● **Recorded information**:
________________________
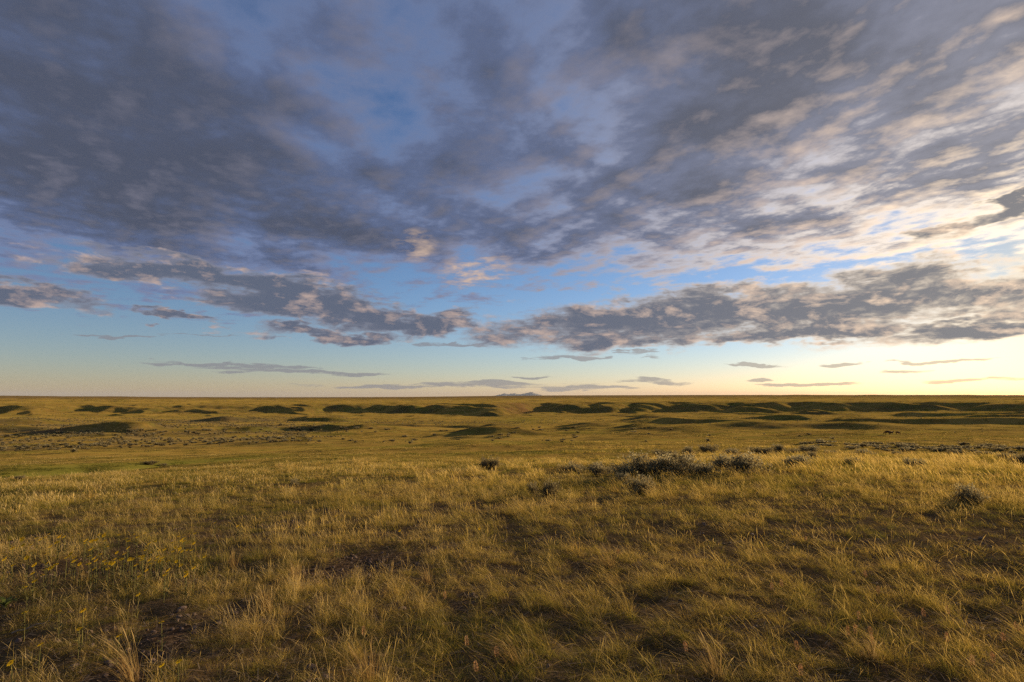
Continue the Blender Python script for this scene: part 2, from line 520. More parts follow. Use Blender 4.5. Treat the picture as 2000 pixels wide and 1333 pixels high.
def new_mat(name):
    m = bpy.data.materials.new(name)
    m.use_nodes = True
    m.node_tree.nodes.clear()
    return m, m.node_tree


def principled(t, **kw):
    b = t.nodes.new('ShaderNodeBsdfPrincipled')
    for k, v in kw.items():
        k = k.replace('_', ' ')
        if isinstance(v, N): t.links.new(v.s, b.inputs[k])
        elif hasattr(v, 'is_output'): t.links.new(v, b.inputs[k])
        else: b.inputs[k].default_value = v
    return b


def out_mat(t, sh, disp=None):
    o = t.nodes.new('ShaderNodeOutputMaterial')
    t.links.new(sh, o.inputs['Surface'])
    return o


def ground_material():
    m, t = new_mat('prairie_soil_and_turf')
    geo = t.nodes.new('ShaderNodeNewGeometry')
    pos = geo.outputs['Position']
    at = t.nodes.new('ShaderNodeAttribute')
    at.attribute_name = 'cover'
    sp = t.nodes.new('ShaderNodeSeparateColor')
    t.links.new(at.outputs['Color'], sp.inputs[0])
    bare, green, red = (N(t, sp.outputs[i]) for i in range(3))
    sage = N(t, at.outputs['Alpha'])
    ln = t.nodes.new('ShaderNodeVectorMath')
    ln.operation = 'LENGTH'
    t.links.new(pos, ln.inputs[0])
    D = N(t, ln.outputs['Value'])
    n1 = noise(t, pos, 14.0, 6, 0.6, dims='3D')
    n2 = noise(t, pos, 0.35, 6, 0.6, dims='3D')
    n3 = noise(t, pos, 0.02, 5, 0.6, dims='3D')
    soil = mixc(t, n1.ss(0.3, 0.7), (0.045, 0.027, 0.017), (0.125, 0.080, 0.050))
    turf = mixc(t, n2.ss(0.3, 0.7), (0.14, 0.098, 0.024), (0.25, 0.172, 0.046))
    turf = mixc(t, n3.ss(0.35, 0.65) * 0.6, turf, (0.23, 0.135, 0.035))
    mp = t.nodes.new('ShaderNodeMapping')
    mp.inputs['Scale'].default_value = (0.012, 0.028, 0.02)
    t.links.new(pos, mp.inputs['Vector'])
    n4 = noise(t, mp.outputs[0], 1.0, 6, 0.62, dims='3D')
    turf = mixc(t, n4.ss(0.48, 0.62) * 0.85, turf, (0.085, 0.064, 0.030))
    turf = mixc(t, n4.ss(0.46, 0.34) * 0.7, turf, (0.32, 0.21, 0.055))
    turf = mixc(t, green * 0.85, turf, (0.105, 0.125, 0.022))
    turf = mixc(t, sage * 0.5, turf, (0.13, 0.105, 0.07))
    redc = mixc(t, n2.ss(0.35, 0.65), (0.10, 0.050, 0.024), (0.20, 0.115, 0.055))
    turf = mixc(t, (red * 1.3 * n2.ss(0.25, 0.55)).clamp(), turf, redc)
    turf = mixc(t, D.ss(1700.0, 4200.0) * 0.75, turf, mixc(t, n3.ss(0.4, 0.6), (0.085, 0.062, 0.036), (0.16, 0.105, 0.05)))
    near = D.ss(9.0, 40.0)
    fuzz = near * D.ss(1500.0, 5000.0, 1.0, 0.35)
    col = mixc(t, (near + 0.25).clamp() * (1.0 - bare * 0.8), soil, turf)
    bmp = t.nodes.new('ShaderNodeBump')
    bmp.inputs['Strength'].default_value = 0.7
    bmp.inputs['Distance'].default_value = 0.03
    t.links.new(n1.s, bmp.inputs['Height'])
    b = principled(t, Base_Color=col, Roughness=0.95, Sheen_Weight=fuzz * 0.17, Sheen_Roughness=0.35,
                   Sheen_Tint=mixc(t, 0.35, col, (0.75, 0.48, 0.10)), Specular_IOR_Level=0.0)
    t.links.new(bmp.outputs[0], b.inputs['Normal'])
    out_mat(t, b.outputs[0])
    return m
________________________
● **What this task involves**:
Return the listing above in full and without alteration, excluding its pictures.

● **Expected answer**:
Continue the Blender Python script for this scene: part 2, from line 520. More parts follow. Use Blender 4.5. Treat the picture as 2000 pixels wide and 1333 pixels high.
def new_mat(name):
    m = bpy.data.materials.new(name)
    m.use_nodes = True
    m.node_tree.nodes.clear()
    return m, m.node_tree


def principled(t, **kw):
    b = t.nodes.new('ShaderNodeBsdfPrincipled')
    for k, v in kw.items():
        k = k.replace('_', ' ')
        if isinstance(v, N): t.links.new(v.s, b.inputs[k])
        elif hasattr(v, 'is_output'): t.links.new(v, b.inputs[k])
        else: b.inputs[k].default_value = v
    return b


def out_mat(t, sh, disp=None):
    o = t.nodes.new('ShaderNodeOutputMaterial')
    t.links.new(sh, o.inputs['Surface'])
    return o


def ground_material():
    m, t = new_mat('prairie_soil_and_turf')
    geo = t.nodes.new('ShaderNodeNewGeometry')
    pos = geo.outputs['Position']
    at = t.nodes.new('ShaderNodeAttribute')
    at.attribute_name = 'cover'
    sp = t.nodes.new('ShaderNodeSeparateColor')
    t.links.new(at.outputs['Color'], sp.inputs[0])
    bare, green, red = (N(t, sp.outputs[i]) for i in range(3))
    sage = N(t, at.outputs['Alpha'])
    ln = t.nodes.new('ShaderNodeVectorMath')
    ln.operation = 'LENGTH'
    t.links.new(pos, ln.inputs[0])
    D = N(t, ln.outputs['Value'])
    n1 = noise(t, pos, 14.0, 6, 0.6, dims='3D')
    n2 = noise(t, pos, 0.35, 6, 0.6, dims='3D')
    n3 = noise(t, pos, 0.02, 5, 0.6, dims='3D')
    soil = mixc(t, n1.ss(0.3, 0.7), (0.045, 0.027, 0.017), (0.125, 0.080, 0.050))
    turf = mixc(t, n2.ss(0.3, 0.7), (0.14, 0.098, 0.024), (0.25, 0.172, 0.046))
    turf = mixc(t, n3.ss(0.35, 0.65) * 0.6, turf, (0.23, 0.135, 0.035))
    mp = t.nodes.new('ShaderNodeMapping')
    mp.inputs['Scale'].default_value = (0.012, 0.028, 0.02)
    t.links.new(pos, mp.inputs['Vector'])
    n4 = noise(t, mp.outputs[0], 1.0, 6, 0.62, dims='3D')
    turf = mixc(t, n4.ss(0.48, 0.62) * 0.85, turf, (0.085, 0.064, 0.030))
    turf = mixc(t, n4.ss(0.46, 0.34) * 0.7, turf, (0.32, 0.21, 0.055))
    turf = mixc(t, green * 0.85, turf, (0.105, 0.125, 0.022))
    turf = mixc(t, sage * 0.5, turf, (0.13, 0.105, 0.07))
    redc = mixc(t, n2.ss(0.35, 0.65), (0.10, 0.050, 0.024), (0.20, 0.115, 0.055))
    turf = mixc(t, (red * 1.3 * n2.ss(0.25, 0.55)).clamp(), turf, redc)
    turf = mixc(t, D.ss(1700.0, 4200.0) * 0.75, turf, mixc(t, n3.ss(0.4, 0.6), (0.085, 0.062, 0.036), (0.16, 0.105, 0.05)))
    near = D.ss(9.0, 40.0)
    fuzz = near * D.ss(1500.0, 5000.0, 1.0, 0.35)
    col = mixc(t, (near + 0.25).clamp() * (1.0 - bare * 0.8), soil, turf)
    bmp = t.nodes.new('ShaderNodeBump')
    bmp.inputs['Strength'].default_value = 0.7
    bmp.inputs['Distance'].default_value = 0.03
    t.links.new(n1.s, bmp.inputs['Height'])
    b = principled(t, Base_Color=col, Roughness=0.95, Sheen_Weight=fuzz * 0.17, Sheen_Roughness=0.35,
                   Sheen_Tint=mixc(t, 0.35, col, (0.75, 0.48, 0.10)), Specular_IOR_Level=0.0)
    t.links.new(bmp.outputs[0], b.inputs['Normal'])
    out_mat(t, b.outputs[0])
    return m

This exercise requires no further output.